> GOAL OF THE EXERCISE: Output, word for word, every line from the start of the listing down to and including the line that contains "COL = SC.collection"; include nothing else.

> DATA SHOWN:
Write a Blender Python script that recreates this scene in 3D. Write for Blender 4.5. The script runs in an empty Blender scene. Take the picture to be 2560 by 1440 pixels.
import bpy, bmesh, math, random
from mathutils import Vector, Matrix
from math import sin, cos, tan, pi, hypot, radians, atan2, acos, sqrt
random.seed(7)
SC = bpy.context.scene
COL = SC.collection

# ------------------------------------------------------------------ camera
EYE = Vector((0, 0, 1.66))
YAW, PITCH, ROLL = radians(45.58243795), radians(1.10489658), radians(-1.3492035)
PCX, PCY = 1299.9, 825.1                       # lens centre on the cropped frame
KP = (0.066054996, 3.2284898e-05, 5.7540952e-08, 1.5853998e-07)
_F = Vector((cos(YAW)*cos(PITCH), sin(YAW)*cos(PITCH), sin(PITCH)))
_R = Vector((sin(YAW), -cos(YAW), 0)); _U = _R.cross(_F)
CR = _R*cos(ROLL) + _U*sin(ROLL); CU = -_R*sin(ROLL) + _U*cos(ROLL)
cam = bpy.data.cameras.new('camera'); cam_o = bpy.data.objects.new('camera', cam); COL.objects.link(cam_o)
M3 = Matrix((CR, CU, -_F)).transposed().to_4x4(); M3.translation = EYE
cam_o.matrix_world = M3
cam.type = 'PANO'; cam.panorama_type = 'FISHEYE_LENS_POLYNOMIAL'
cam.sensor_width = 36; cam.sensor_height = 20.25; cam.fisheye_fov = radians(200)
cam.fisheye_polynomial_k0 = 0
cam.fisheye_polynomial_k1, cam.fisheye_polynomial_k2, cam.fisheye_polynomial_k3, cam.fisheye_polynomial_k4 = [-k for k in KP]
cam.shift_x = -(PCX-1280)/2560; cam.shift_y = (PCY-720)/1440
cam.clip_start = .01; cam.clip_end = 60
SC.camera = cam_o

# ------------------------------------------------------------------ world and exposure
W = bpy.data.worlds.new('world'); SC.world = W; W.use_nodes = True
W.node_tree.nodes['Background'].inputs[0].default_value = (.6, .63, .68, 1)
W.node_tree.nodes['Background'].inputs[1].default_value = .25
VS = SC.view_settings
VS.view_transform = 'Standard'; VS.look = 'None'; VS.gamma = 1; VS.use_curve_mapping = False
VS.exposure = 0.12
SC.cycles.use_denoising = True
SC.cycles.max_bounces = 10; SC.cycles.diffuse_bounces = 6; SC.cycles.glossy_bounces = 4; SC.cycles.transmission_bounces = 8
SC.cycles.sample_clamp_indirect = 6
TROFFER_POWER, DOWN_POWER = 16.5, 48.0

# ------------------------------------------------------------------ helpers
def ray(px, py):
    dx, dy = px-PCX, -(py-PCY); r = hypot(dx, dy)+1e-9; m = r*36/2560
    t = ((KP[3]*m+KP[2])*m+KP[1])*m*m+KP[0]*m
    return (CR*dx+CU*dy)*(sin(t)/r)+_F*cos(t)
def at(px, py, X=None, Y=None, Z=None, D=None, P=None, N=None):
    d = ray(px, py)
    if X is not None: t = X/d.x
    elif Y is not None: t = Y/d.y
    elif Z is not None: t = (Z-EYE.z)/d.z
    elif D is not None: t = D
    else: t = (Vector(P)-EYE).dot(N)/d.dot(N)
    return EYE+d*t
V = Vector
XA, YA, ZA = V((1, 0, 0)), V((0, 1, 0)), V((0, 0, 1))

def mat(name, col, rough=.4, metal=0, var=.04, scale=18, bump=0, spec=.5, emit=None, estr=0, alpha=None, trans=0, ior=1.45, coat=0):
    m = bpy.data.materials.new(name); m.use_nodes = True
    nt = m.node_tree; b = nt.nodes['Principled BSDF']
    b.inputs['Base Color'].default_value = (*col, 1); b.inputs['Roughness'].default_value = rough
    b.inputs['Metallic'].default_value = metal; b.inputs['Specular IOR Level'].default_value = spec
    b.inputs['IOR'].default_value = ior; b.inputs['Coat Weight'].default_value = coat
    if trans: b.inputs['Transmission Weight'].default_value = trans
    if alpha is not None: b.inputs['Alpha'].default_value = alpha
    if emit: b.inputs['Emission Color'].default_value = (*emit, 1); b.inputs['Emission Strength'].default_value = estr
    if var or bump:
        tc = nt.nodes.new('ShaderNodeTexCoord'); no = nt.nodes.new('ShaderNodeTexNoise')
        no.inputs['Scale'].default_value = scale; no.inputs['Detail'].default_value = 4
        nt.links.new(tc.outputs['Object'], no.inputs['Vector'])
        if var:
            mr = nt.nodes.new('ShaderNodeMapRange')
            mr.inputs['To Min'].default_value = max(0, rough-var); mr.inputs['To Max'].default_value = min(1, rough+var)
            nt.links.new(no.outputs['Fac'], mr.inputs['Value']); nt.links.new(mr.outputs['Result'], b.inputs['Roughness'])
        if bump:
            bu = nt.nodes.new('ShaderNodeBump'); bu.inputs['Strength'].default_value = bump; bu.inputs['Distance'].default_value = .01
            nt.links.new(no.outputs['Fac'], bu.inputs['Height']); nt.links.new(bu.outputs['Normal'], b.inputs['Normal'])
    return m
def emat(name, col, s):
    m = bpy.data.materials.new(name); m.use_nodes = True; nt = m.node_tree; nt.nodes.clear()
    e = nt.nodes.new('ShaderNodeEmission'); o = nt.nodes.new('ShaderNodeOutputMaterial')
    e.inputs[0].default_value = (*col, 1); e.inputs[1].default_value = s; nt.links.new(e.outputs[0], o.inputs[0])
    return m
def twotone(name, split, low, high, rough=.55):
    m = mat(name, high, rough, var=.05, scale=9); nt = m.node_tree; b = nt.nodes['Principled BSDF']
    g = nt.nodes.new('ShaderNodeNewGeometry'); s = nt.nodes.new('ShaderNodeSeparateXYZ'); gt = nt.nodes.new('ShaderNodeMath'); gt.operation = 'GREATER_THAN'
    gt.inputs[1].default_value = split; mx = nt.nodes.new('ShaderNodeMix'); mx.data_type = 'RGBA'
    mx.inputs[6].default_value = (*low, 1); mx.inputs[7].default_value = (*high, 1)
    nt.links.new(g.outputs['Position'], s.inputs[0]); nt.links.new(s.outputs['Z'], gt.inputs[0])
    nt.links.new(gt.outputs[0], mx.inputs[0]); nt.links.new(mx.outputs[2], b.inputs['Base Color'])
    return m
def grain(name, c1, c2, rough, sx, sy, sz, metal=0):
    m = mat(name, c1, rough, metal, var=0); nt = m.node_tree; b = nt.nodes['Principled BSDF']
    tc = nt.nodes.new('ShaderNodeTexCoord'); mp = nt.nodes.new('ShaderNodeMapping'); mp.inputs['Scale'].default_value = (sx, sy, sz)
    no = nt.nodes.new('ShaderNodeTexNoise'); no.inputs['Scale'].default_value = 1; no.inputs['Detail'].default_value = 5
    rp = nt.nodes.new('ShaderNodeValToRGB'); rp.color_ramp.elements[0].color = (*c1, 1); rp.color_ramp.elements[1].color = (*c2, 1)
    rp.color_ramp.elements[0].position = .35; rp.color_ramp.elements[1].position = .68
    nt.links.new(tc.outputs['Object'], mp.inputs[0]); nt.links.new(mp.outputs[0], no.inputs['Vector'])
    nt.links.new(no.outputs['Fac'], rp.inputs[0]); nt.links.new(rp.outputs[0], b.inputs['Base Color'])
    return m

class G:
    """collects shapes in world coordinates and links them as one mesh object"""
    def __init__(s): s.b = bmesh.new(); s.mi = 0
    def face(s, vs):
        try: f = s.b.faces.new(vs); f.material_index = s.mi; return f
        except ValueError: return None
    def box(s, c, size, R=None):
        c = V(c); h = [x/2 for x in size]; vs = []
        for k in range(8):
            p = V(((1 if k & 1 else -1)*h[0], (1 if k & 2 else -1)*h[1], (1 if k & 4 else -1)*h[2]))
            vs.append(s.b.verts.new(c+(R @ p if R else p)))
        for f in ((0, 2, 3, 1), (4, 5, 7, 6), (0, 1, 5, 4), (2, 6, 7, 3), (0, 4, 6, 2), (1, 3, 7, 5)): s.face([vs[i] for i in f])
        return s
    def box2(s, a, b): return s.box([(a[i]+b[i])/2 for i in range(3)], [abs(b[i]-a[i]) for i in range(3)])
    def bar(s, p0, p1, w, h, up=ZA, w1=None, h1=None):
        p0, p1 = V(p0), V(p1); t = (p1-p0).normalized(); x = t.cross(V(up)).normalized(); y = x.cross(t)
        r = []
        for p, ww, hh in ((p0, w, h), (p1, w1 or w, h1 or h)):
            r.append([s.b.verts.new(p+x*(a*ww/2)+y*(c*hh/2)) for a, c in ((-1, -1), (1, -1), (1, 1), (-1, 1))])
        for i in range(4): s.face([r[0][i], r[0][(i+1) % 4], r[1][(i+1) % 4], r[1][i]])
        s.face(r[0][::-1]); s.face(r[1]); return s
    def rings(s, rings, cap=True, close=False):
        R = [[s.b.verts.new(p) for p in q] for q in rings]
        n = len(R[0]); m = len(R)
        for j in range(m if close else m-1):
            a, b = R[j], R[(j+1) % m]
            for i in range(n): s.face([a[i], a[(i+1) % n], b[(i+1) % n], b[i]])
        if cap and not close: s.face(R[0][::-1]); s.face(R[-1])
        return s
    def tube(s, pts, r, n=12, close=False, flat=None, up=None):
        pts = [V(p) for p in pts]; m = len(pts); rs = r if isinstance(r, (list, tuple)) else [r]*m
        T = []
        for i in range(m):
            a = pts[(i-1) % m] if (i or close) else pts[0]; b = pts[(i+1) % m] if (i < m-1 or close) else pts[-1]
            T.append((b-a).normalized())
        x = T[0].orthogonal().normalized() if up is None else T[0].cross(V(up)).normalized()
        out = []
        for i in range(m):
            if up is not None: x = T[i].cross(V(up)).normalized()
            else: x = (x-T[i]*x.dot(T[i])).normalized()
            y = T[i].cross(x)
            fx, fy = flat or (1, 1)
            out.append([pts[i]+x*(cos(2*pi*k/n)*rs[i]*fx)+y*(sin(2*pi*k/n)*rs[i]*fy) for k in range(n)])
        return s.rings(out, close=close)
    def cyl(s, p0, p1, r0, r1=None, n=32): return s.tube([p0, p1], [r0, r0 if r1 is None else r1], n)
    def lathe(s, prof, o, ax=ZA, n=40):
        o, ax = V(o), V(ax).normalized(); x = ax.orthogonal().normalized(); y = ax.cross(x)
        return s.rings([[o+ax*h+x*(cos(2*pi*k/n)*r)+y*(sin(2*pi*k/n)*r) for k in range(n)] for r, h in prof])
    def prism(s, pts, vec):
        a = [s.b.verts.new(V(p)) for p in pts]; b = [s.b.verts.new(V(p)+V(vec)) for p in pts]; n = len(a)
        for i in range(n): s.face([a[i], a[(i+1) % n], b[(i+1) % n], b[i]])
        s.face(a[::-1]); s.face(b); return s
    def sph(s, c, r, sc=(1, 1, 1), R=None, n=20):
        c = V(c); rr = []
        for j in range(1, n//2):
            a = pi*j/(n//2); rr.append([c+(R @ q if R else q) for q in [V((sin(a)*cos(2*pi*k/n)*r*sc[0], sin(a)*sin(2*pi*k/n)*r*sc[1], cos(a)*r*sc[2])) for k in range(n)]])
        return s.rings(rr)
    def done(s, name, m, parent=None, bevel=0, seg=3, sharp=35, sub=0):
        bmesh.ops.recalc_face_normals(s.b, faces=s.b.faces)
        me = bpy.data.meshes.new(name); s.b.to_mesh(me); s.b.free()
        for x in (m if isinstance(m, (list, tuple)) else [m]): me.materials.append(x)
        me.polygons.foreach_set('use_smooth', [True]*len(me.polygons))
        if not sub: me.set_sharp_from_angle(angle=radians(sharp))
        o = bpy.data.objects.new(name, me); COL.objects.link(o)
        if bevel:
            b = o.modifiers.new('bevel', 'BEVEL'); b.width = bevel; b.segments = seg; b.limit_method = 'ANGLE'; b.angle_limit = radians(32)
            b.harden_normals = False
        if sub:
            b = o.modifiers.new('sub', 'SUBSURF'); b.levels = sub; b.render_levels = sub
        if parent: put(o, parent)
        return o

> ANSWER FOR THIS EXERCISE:
Write a Blender Python script that recreates this scene in 3D. Write for Blender 4.5. The script runs in an empty Blender scene. Take the picture to be 2560 by 1440 pixels.
import bpy, bmesh, math, random
from mathutils import Vector, Matrix
from math import sin, cos, tan, pi, hypot, radians, atan2, acos, sqrt
random.seed(7)
SC = bpy.context.scene
COL = SC.collection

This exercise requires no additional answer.